SLA

Service Uptime

Service uptime is related to the service provided by us and hosted in our infrastructure, we try our best to guarantee at least 99.4% of service availability.

A set of backups is performed in each customer instance (see backup policy for details) to guarantee a full recovery in case of disasters with a RPO=0.


For the uptime metric is not considered:

• Programmed downtimes for updates (update customized code, server maintenance).
• Suspension for delayed payment to the third party providers in case the customer have the infrastructure with another provider (Amazon, Ovh, GCloud, etc).
• Customer internet service disruption.
• Downtime as consequence of moving the instance to the customer servers.

Every customer instance is executed in an isolated environment, also no one (besides our infrastructure personal) have access to the backups.
The platform reliability depends on the provider, since we are able to deploy to any platform that have linux installed (we provision it for you) and also handle the maintenance at software level (security and updates).

What do we backup?

There are three (3) main elements that we need to restore the instance in case of a disaster: database, filestore and python files.
Because of their nature each element have a different mechanism to backup and restore.


Database

The database contains all the transactions (invoices, messages, contacts, products and so).
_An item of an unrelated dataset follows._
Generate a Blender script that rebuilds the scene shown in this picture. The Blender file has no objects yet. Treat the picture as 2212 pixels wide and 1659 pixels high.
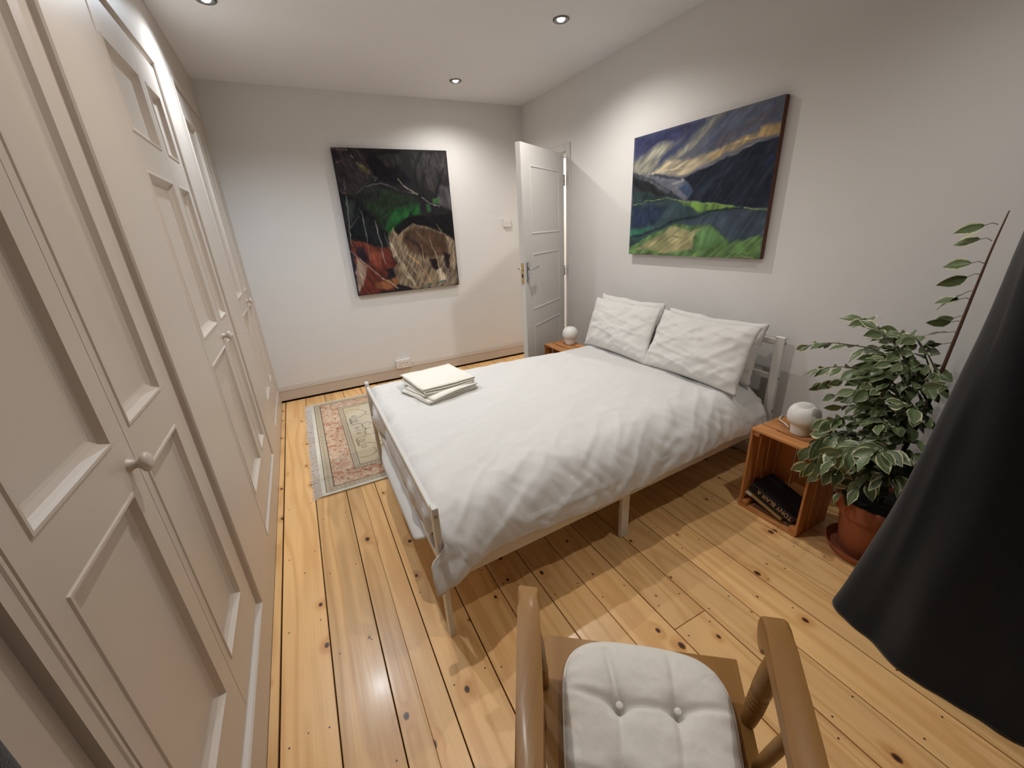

Odoo uses PostgreSQL so two (2) of the mains mechanisms are used to backup this information: Replication and dump.
The database is replicated to our backup server using postgres native support for replication this ensures a RPO=0 or at least very close (the last non committed transaction is not replicated)
Two times a day the database is dumped and compressed, uploaded to the test and backup server, after that is stored according to our retention policy.

Filestore

The filestore also have two (2) backup methods, every 10 minutes is synced to the backup server and 2 times a day is compressed along with the database dump and copied to the database (also subjected to our retention policy)

Python files (the instance code)

The code is basically stored in github or gitlab (all personalizations are versioned) and after the build process the images are stored in a private repository in quay.io.
The images are built and deployed using docker.